Even before it was released, Bioware’s latest entry into the Mass Effect franchise has been met with various criticisms and complaints which started with simply poking fun at the janky animation but has unfortunately escalated into singling out one particular animator and harassing her. That is pretty much internet behaviour in a nutshell. Now that the game came out, more and more people are weighing in on the topic, but it is not just gamers, but people behind the scenes and knowledgeable in the industry as well.

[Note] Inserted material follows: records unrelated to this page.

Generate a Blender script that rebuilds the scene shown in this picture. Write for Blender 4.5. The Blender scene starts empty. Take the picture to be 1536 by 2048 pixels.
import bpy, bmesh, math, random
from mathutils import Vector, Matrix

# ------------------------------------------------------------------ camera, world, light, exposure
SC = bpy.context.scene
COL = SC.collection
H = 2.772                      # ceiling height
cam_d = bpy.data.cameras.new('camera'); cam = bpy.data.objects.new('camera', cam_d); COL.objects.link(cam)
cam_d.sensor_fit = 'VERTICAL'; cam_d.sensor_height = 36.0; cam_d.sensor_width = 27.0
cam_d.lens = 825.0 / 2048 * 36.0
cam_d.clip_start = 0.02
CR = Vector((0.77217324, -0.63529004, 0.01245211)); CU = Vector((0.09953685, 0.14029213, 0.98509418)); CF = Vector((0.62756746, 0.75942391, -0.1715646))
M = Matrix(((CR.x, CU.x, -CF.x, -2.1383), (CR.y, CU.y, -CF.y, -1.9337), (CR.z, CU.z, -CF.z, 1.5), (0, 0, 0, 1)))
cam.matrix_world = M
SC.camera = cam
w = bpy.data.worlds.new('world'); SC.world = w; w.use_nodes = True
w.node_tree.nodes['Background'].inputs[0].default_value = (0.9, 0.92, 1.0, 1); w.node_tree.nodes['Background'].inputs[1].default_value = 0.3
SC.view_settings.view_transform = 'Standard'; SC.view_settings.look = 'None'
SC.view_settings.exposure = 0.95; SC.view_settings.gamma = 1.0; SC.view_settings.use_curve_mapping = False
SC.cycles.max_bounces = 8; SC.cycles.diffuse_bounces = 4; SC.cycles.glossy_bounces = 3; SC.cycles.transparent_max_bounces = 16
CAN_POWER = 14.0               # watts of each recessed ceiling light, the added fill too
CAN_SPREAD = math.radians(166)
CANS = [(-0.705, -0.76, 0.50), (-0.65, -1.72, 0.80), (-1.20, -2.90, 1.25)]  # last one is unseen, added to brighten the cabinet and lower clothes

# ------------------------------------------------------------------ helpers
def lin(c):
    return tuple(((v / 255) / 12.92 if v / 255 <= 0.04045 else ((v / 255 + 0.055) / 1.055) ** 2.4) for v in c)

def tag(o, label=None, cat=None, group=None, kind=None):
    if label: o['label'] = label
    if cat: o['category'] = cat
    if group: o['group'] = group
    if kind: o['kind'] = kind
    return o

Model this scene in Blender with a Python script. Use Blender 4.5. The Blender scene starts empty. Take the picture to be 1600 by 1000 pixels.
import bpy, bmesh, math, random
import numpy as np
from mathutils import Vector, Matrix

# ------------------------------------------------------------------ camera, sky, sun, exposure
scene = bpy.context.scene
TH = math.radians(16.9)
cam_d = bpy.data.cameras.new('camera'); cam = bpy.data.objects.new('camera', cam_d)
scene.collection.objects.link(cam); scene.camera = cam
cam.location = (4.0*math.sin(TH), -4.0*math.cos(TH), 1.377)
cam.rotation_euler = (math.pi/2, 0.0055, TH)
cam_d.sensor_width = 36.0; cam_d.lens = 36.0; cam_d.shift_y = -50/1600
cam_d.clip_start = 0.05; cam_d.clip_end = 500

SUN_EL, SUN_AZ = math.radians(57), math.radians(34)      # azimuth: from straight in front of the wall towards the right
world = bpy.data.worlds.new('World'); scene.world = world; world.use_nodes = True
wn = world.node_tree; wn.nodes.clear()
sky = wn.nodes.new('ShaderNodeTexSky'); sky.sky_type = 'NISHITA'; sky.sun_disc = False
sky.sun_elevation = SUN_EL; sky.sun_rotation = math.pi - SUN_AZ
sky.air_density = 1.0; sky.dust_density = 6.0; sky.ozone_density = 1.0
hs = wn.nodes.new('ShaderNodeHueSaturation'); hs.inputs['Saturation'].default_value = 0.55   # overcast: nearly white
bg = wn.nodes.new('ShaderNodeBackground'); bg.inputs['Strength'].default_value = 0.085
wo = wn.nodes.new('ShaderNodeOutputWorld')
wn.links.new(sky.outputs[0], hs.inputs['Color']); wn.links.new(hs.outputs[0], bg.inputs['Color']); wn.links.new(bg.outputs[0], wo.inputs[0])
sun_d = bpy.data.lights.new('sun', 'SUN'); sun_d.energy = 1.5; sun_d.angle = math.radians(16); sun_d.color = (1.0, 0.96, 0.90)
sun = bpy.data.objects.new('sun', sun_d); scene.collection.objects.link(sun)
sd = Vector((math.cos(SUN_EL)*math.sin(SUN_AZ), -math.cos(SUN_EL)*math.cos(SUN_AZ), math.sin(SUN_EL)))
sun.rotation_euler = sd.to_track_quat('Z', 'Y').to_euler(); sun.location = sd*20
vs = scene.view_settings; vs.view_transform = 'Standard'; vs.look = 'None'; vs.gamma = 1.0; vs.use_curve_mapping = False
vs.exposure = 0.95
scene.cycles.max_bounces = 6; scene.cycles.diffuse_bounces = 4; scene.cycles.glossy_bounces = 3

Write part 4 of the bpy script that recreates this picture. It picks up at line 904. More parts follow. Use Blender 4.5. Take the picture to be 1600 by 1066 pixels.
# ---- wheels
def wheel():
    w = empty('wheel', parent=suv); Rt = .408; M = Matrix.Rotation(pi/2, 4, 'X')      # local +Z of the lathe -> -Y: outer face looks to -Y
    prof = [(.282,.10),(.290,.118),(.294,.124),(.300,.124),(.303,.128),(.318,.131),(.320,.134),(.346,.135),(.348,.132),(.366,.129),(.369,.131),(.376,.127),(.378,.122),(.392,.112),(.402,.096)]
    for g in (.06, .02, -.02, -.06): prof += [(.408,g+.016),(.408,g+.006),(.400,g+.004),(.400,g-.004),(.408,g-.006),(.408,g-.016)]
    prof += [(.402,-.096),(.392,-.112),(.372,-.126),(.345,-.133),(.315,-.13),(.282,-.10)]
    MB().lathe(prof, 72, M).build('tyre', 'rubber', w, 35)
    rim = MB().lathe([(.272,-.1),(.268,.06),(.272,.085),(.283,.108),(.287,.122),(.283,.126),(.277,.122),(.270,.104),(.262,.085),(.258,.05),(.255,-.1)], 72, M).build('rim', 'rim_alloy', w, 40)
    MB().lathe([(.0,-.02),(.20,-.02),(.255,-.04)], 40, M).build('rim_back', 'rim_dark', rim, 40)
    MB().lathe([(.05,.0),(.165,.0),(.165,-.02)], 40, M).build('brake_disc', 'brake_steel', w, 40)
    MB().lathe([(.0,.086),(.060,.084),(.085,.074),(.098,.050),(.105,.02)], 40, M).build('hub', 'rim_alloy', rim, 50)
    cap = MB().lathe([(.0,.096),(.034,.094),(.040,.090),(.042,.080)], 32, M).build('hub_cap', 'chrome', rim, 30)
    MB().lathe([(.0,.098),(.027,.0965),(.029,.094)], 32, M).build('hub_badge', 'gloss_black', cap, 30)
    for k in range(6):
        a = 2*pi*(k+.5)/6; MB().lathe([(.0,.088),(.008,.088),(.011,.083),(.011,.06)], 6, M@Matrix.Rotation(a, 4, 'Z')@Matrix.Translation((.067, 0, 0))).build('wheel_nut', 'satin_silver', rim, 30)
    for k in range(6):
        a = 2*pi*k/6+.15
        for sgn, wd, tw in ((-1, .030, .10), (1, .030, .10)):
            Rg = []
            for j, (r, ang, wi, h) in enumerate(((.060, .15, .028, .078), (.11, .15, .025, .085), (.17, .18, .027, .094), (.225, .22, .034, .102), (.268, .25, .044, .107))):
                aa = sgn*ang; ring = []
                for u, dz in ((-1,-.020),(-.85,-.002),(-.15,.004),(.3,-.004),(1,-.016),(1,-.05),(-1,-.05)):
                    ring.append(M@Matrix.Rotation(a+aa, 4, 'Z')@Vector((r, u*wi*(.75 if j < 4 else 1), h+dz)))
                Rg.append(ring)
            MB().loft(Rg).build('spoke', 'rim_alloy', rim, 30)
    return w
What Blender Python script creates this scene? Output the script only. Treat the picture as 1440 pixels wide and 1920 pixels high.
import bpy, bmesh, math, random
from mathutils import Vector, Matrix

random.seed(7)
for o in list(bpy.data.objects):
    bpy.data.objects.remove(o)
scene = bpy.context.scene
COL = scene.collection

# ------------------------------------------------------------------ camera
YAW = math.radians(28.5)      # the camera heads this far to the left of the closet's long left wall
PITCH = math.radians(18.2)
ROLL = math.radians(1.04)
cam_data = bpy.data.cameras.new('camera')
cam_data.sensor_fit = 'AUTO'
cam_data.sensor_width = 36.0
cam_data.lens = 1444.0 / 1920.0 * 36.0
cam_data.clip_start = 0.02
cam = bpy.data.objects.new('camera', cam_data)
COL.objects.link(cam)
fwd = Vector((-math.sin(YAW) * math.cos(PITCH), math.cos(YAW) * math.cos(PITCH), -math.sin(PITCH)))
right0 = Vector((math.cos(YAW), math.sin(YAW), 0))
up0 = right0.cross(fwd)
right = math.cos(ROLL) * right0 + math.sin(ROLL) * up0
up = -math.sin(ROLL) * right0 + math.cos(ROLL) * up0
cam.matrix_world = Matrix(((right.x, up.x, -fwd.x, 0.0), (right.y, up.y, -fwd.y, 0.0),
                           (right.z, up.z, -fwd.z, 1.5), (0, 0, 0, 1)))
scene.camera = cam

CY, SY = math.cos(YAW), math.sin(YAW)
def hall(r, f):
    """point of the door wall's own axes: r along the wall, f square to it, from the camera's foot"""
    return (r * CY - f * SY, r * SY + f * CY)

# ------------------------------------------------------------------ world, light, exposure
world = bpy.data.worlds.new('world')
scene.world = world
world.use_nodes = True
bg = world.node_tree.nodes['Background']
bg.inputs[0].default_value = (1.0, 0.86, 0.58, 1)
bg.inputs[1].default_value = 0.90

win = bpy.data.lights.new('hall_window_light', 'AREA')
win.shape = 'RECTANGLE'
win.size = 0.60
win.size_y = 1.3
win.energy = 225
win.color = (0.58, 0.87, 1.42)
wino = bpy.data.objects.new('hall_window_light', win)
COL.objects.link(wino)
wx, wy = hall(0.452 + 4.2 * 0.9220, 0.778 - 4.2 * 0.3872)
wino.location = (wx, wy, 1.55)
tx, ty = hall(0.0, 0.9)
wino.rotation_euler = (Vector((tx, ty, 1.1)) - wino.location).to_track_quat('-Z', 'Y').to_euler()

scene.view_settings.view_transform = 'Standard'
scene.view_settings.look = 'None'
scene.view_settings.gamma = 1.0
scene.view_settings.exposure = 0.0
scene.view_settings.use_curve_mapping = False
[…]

An anonymous post claiming to be a former employee of Bioware Montreal has posted a review on Glassdoor several days ago, citing huge staff turnover and lack of studio communication as the culprit as to why Mass Effect came out the way it did. Former BioWare animator Jonathan Cooper, who now works for Naughty Dog weighed in on the issue via his personal Twitter account to give a much needed (and trustworthy) insider perspective on the hows and the whys of game development animation, especialyl how it relates to Mass Effect:

“First though; going after individual team members is not only despicable, but the culprits and choice of target revealed their true nature. Just as we credit a team, not an individual, for a game’s success, we should never single out one person for a team’s failures.”

He goes on to state that animating RPG is a lot different than animating other games and that the “animation” that people criticize in Mass Effect is not actually directly on an animator’s shoulders as those scenes are generated mostly by algorithms and not manually done as it would take too long. It is actually on designers, not animators who make sequences of pre-created animations together like a DJ would with samples and multiple tracks. There are several presets which they choose from and populate the scene with which is what they did in Mass Effect 1 through 3, having default body ‘talking’ movement, lip-sync and head movement based on dialogue text. Witcher 3 employed something similar, but added randomly selected body gestures generated to make the scene much more alive.

“Were I to design a conversation system now, I’d push for a workflow based on fast and accessible face & body capture rather than algorithms.” he adds.  “The one positive to come out of all this is that AAA story-heavy games can’t skimp on the animation quality with a systemic approach alone.”

Cooper also notes that audience tastes in quality have evolved and are much more aware of inconsistencies with game animation, hence this issue became greater than it needed to be.